Dieser Gott ist ihm so schön, dass er alle Hässlichkeit in dieser Welt übertrifft. Das ist, wie wenn uns im Kummer das Bild eines geliebten Menschen zum Lächeln bringt, wenn durch Tränen oder bedrückende Gedanken hindurch auf einmal alles aufhellt und man sich gewahr wird, wofür die Anstrengung und das Herzblut sind. Diese Freude ist kein Enthusiasmus und keine Feierlaune, sondern sie ist tief und erfüllend. Das meint Paulus mit der "Freude im Herrn". Enthusiasmus ist wunderbar, Feierstimmung ist wunderbar (beides in den Momenten, wo es hingehört), doch davon spricht Paulus an diesen Stellen nicht. Gottes Wort fordert nicht zum Enthusiasmus auf, angesichts von Bedrängnis und Leid. Gott fordert auch keine gute Laune, wenn man einen schlechten Tag hat, oder verklärte grinsende Gesichter, weil man eine christliche Gemeinde ist. Sondern er ruft unseren Blick auf sich, wie Jesus den Petrus auf dem stürmischen See zu sich rief. 

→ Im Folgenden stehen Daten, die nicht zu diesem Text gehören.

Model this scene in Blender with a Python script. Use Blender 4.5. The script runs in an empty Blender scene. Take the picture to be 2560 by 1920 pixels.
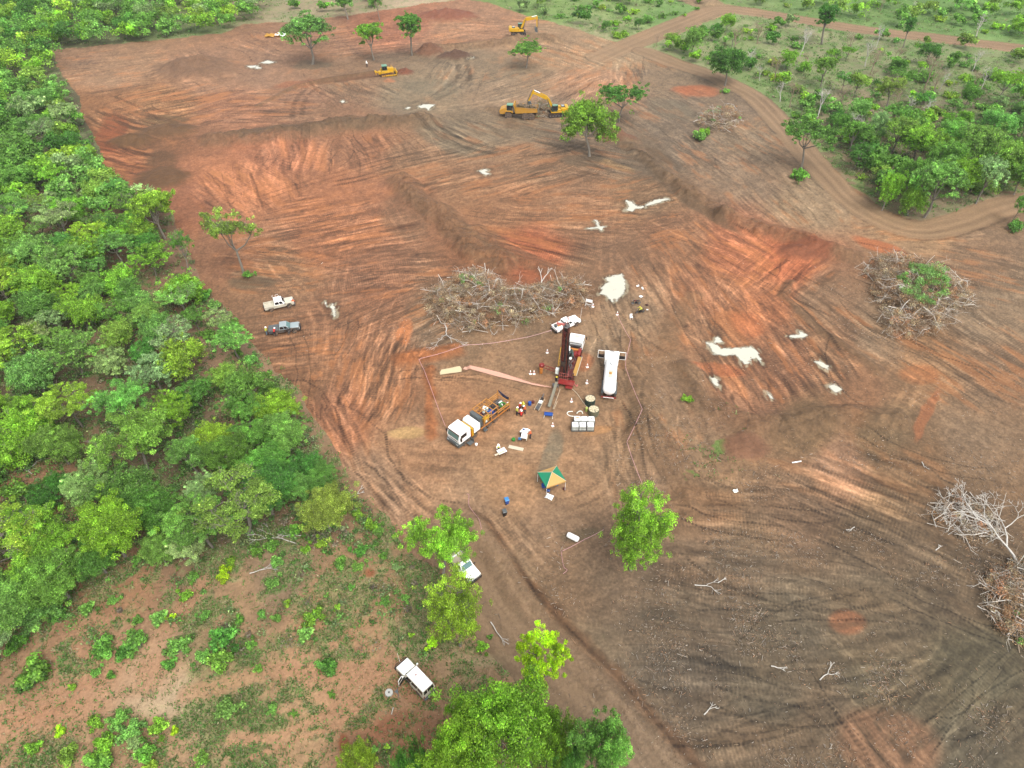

Nein, diese Freude ist nicht immerwährend und permanent. Sowas gibt es nicht, man lasse sich das nicht erzählen. All diese Dinge sind zur fortwährenden Erinnerung und Schule gedacht, deshalb sind sie uns aufgeschrieben worden. Aber erfüllend ist sie, diese Freude, und deshalb so gut zu erinnern, und ein Balsam der Seele, eine Arznei gegen den Trübsinn.